Written request:
Could the lines from the start of the data through the line with "for o_ in list(bpy.data.objects): bpy.data.objects.remove(o_)" be set down exactly, with no pictures among them?

Stored data:
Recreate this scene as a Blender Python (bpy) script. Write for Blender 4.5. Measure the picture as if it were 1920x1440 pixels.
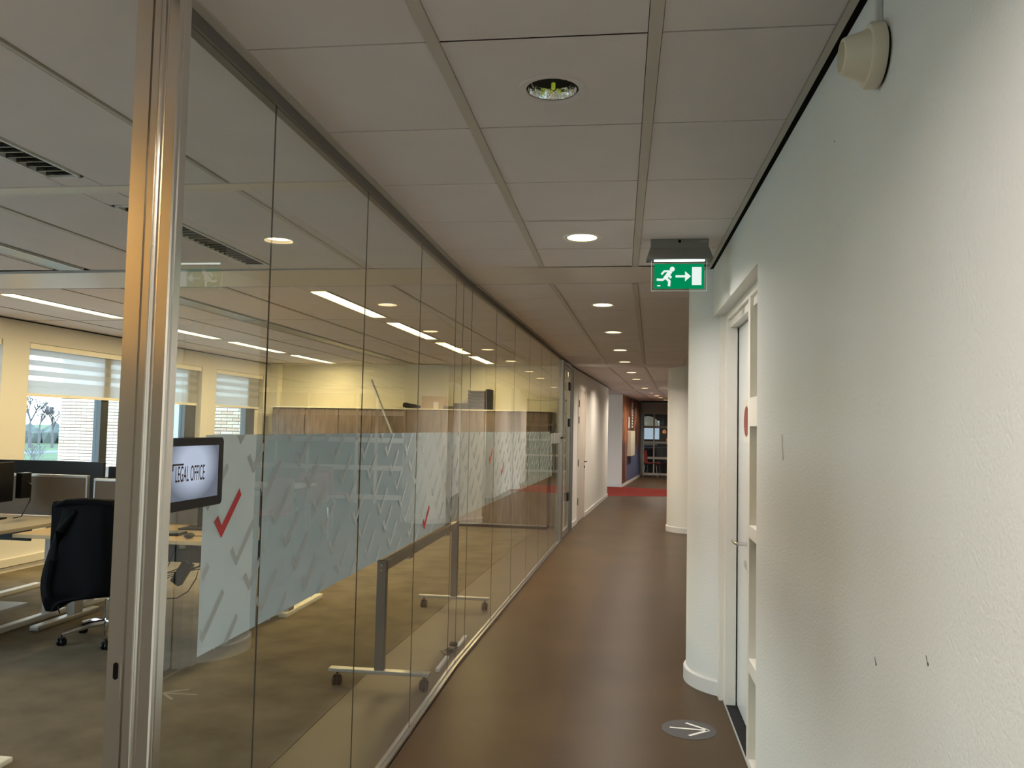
import bpy, bmesh, math, random
from mathutils import Vector, Matrix
from mathutils.geometry import delaunay_2d_cdt
random.seed(7)
PI = math.pi
C = bpy.context.scene.collection
SC = bpy.context.scene
for o_ in list(bpy.data.objects): bpy.data.objects.remove(o_)

# ------------------------------------------------------------------ camera, world, exposure
CAMZ = 1.523
cd = bpy.data.cameras.new('camera'); cam = bpy.data.objects.new('camera', cd); C.objects.link(cam)
cd.sensor_fit = 'HORIZONTAL'; cd.sensor_width = 36.0; cd.lens = 1521.739 / 1920 * 36.0
cd.clip_start = 0.05; cd.clip_end = 500
_r = Vector((0.990946279729866, 0.1325905419484195, 0.021100210315596668))
_u = Vector((-0.01365939227076177, -0.056779873117463506, 0.9982932770541723))
_f = Vector((-0.13356231389254775, 0.9895432250258648, 0.054454697805417944))
M = Matrix.Identity(4)
for i in range(3):
    M[i][0] = _r[i]; M[i][1] = _u[i]; M[i][2] = -_f[i]
M.translation = (0, 0, CAMZ)
cam.matrix_world = M
SC.camera = cam

w = bpy.data.worlds.new('sky'); SC.world = w; w.use_nodes = True
wn = w.node_tree.nodes; wl = w.node_tree.links
bgn = wn['Background']; bgn.inputs['Strength'].default_value = 8.0
_tc = wn.new('ShaderNodeTexCoord'); _sx = wn.new('ShaderNodeSeparateXYZ'); _cr = wn.new('ShaderNodeValToRGB')
wl.new(_tc.outputs['Generated'], _sx.inputs[0]); wl.new(_sx.outputs['Z'], _cr.inputs[0])
_cr.color_ramp.elements[0].color = (0.80, 0.90, 0.93, 1); _cr.color_ramp.elements[0].position = 0.0
_cr.color_ramp.elements[1].color = (0.50, 0.72, 0.92, 1); _cr.color_ramp.elements[1].position = 0.6
wl.new(_cr.outputs[0], bgn.inputs['Color'])
SC.view_settings.view_transform = 'Standard'; SC.view_settings.look = 'None'
SC.view_settings.gamma = 1.0; SC.view_settings.use_curve_mapping = False
SC.view_settings.exposure = 0.0

DOWNLIGHT_W = 10.5
TUBE_EMIT = 5.0
PANEL_W = 28.0

# ------------------------------------------------------------------ frames of the bent building
H = 2.507
XG = -1.0295; TH = -0.03688; BAY = 7.33
def frame(k):
    o = Vector((XG, 5.178, 0)); th = 0.0
    if k == 1: return Matrix.Translation(o)
    m = None
    for j in range(2, k + 1):
        th = (j - 1) * TH
        if j > 2: o = o + Vector((-math.sin(th - TH), math.cos(th - TH), 0)) * BAY
    return Matrix.Translation(o) @ Matrix.Rotation(th, 4, 'Z')
F = {k: frame(k) for k in (1, 2, 3, 4)}

# ------------------------------------------------------------------ materials
def mat(name, col, rough=0.6, metal=0.0, spec=0.5, bump=0.0, bscale=60, var=0.0, vscale=6, emit=None, estr=0, stretch=None, coat=0):
    m = bpy.data.materials.new(name); m.use_nodes = True
    n = m.node_tree.nodes; l = m.node_tree.links; p = n['Principled BSDF']
    p.inputs['Base Color'].default_value = (*col, 1); p.inputs['Roughness'].default_value = rough
    p.inputs['Metallic'].default_value = metal; p.inputs['Specular IOR Level'].default_value = spec
    p.inputs['Coat Weight'].default_value = coat
    if emit:
        p.inputs['Emission Color'].default_value = (*emit, 1); p.inputs['Emission Strength'].default_value = estr
    tc = None
    def coords():
        t = n.new('ShaderNodeTexCoord'); mp = n.new('ShaderNodeMapping'); l.new(t.outputs['Object'], mp.inputs[0])
        if stretch: mp.inputs['Scale'].default_value = stretch
        return mp.outputs[0]
    if var:
        t = n.new('ShaderNodeTexNoise'); t.inputs['Scale'].default_value = vscale; t.inputs['Detail'].default_value = 5
        l.new(coords(), t.inputs['Vector'])
        r = n.new('ShaderNodeValToRGB'); r.color_ramp.elements[0].position = .3; r.color_ramp.elements[1].position = .7
        r.color_ramp.elements[0].color = (*[max(0, c * (1 - var)) for c in col], 1)
        r.color_ramp.elements[1].color = (*[min(1, c * (1 + var)) for c in col], 1)
        l.new(t.outputs[0], r.inputs[0]); l.new(r.outputs[0], p.inputs['Base Color'])
    if bump:
        t = n.new('ShaderNodeTexNoise'); t.inputs['Scale'].default_value = bscale; t.inputs['Detail'].default_value = 3
        l.new(coords(), t.inputs['Vector'])
        b = n.new('ShaderNodeBump'); b.inputs['Strength'].default_value = bump; b.inputs['Distance'].default_value = .004
        l.new(t.outputs[0], b.inputs['Height']); l.new(b.outputs[0], p.inputs['Normal'])
    return m

def glass_mat(name, tint=(.93, .95, .90), f0=.04, rough=0.0):
    m = bpy.data.materials.new(name); m.use_nodes = True
    n = m.node_tree.nodes; l = m.node_tree.links; n.remove(n['Principled BSDF'])
    out = n['Material Output']
    tr = n.new('ShaderNodeBsdfTransparent'); tr.inputs[0].default_value = (*tint, 1)
    gl = n.new('ShaderNodeBsdfGlossy'); gl.inputs['Roughness'].default_value = rough
    lw = n.new('ShaderNodeLayerWeight'); lw.inputs[0].default_value = .5
    pw = n.new('ShaderNodeMath'); pw.operation = 'POWER'; pw.inputs[1].default_value = 4.2
    ml = n.new('ShaderNodeMath'); ml.operation = 'MULTIPLY_ADD'; ml.inputs[1].default_value = 1 - f0; ml.inputs[2].default_value = f0
    l.new(lw.outputs['Facing'], pw.inputs[0]); l.new(pw.outputs[0], ml.inputs[0])
    ge = n.new('ShaderNodeNewGeometry'); iv = n.new('ShaderNodeMath'); iv.operation = 'SUBTRACT'; iv.inputs[0].default_value = 1.0; l.new(ge.outputs['Backfacing'], iv.inputs[1])
    mm = n.new('ShaderNodeMath'); mm.operation = 'MULTIPLY'; l.new(ml.outputs[0], mm.inputs[0]); l.new(iv.outputs[0], mm.inputs[1])
    mx = n.new('ShaderNodeMixShader'); l.new(mm.outputs[0], mx.inputs[0]); l.new(tr.outputs[0], mx.inputs[1]); l.new(gl.outputs[0], mx.inputs[2])
    l.new(mx.outputs[0], out.inputs[0])
    return m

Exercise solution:
Recreate this scene as a Blender Python (bpy) script. Write for Blender 4.5. Measure the picture as if it were 1920x1440 pixels.
import bpy, bmesh, math, random
from mathutils import Vector, Matrix
from mathutils.geometry import delaunay_2d_cdt
random.seed(7)
PI = math.pi
C = bpy.context.scene.collection
SC = bpy.context.scene
for o_ in list(bpy.data.objects): bpy.data.objects.remove(o_)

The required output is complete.